Appel paru dans La Vérité des travailleurs, n° 126, mai 1962, p. 16
En 1955-56, après dix ans de guerre coloniale, la jeunesse française a été appelée à participer directement à la répression contre le peuple algérien. Elle s’y opposa d’emblée par des comités contre l’envoi du contingent et des manifestations de rappelés, soutenues par une partie de la population. Après l’insuccès de ces mouvements collectifs, les jeunes militants ne purent choisir qu’entre plusieurs solutions individuelles :
— Certains, comme Jean MULLER, pensant qu’il y avait une action à mener dans l’année, acceptèrent de partir. Mais il apparaissait au contraire à d’autres que sur le plan des résultats, l’aspect positif de leur rôle en Algérie était de beaucoup inférieur à son aspect négatif, à cause de l’engrenage dans lequel ils se trouvaient irrémédiablement jetés.
— Certains alors, comme Alban LIECHTI et Jean LE MEUR, préférèrent l’emprisonnement volontaire.
— D’autres, voulant utiliser la liberté d’action laissée par l’insoumission et la désertion, choisirent cette solution afin de mener une lutte plus concrète contre cette guerre.
Dans cette perspective, un certain nombre d’entre eux, comme Gérard MEIER et Louis OHRANT, actuellement détenus à Fresnes, ou les signataires de cet appel, comprirent que le combat du peuple algérien et celui du peuple français se rejoignaient : leur ennemi était commun et les mêmes obstacles empêchaient l’aboutissement de leur revendications respectives. Ils en tirèrent comme conclusions pratiques :
— de soutenir la révolution algérienne en aidant la lutte quotidienne des militants du F.L.N. en France et à l’étranger,
— d’inciter et d’aider les jeunes Français à refuser collectivement de partir combattre en Algérie,
— de renseigner l’opinion française et internationale pour lui faire prendre parti dans le sens de notre engagement et susciter des prises de position conséquentes, comme, par exemple, celle du Manifeste des 121.
Par cette action, ils voulaient contribuer à abréger la guerre, à soutenir la lutte pour l’indépendance du people algérien, à enrayer le fascisme menaçant, à libérer leur propre peuple de l’aliénation dans laquelle le maintenaient les guerres coloniales interminables et à imposer une véritable démocratie.
Pour cet engagement, nous avons été poursuivis et condamnés. Or, le droit à l’indépendance de l’Algérie a été reconnu par le gouvernement français. Le cessez-le-feu a été conclu entre lui et le G.P.R.A., la lutte contre les fascistes (dirigés par certains des chefs même sous les ordres desquels nous aurions dû combattre) est menée par les autorités françaises, la gauche et le F.L.N.
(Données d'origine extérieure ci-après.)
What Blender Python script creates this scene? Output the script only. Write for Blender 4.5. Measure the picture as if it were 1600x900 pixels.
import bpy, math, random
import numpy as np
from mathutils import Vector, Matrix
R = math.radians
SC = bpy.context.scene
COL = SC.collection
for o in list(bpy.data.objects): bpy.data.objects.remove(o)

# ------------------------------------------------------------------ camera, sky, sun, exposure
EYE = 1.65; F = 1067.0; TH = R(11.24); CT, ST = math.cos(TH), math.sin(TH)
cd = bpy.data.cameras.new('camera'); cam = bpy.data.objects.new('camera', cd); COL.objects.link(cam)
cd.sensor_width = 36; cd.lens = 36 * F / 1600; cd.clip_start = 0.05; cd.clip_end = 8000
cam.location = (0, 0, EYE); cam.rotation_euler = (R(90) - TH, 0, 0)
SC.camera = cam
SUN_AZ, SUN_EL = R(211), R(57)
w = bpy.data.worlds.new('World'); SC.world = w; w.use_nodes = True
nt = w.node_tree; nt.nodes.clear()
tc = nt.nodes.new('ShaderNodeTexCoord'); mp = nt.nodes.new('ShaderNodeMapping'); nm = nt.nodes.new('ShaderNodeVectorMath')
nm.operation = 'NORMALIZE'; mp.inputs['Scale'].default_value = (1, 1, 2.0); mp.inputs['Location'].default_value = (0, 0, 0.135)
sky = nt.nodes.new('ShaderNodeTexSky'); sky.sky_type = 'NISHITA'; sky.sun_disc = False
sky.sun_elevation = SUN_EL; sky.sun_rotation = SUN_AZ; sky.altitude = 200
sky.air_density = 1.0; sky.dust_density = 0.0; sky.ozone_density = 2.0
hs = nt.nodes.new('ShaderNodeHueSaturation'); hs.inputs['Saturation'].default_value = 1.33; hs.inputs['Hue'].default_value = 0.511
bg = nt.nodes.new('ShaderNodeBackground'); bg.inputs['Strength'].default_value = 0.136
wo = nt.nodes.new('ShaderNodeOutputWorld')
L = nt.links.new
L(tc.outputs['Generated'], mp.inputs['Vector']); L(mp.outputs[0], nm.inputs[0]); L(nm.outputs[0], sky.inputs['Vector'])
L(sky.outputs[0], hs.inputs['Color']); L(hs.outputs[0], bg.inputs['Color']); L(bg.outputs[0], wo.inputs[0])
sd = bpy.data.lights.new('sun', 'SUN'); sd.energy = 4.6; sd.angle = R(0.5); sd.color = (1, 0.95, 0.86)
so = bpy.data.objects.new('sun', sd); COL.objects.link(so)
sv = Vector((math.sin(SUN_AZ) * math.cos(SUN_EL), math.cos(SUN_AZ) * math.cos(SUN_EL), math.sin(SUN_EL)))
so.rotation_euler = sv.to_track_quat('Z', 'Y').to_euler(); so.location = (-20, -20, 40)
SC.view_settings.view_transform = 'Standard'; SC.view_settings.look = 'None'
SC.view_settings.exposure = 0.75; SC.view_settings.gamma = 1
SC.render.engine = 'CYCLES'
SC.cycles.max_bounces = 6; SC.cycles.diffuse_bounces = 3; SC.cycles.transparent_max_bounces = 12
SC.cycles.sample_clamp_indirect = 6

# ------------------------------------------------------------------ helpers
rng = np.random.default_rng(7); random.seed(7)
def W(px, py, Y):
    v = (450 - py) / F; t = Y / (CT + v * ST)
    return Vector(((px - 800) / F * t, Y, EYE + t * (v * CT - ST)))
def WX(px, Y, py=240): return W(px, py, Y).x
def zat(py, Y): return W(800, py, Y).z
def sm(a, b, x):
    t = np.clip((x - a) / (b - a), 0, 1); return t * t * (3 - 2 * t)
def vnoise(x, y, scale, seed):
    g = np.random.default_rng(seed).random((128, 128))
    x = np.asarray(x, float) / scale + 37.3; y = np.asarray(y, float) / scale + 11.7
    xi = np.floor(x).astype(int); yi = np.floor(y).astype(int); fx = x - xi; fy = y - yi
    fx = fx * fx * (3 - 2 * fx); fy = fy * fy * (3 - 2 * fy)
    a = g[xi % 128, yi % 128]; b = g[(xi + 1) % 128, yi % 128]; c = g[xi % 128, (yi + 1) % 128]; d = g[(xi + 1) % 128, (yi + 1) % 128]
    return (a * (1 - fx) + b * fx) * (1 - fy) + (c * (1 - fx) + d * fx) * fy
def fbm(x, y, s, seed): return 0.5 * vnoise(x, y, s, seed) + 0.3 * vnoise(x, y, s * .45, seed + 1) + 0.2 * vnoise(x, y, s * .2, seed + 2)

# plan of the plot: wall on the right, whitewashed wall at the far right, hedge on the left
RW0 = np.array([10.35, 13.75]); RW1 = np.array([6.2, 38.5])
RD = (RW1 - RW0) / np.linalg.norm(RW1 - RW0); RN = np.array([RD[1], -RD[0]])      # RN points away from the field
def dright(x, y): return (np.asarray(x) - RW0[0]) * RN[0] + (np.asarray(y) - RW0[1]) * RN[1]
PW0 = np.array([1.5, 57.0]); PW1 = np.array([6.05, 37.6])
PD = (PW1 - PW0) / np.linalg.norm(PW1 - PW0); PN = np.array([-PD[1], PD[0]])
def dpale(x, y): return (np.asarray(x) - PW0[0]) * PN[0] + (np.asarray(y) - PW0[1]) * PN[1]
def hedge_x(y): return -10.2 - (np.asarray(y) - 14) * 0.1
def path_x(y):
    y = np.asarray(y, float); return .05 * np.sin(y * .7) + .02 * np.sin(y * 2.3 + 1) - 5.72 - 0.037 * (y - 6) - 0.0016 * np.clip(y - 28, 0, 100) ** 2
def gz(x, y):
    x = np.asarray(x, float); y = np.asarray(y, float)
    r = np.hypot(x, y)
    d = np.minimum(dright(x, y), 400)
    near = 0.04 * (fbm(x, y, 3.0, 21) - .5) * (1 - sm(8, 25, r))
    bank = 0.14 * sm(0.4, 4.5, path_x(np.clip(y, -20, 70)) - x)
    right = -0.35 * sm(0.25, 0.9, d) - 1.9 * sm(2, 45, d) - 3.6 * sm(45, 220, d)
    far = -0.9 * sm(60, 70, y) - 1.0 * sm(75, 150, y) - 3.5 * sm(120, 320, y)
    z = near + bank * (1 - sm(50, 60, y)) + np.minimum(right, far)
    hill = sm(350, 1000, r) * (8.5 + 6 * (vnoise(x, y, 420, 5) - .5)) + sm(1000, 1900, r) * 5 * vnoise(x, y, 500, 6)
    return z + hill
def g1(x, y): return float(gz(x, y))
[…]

Cette nouvelle étape doit logiquement amener la révision totale et immédiate de notre situation juridique actuelle.
Mais, si les formes qu’a revêtues l’action de tous les militants anticolonialistes ont pu être diverses, notre combat était, et reste le même. C’est pourquoi, dans le cadre de cette révision juridique, nous demandons que ne soit pas dissocié le cas de ceux qui militent en France et en exil, des réfractaires et des militants des réseaux de soutien au F.L.N., de Jeune Résistance, du Mouvement anticolonialiste français, etc.
Nous voulons recouvrer nos droits civiques pour :
— contribuer ouvertement à la lutte pour l’instauration d’une démocratie réelle en France.
— participer, dans la paix, à une vraie coopération avec le peuple algérien en nous efforçant de lui donner sa véritable signification qui va dans le sens de l’internationalisme prolétarien.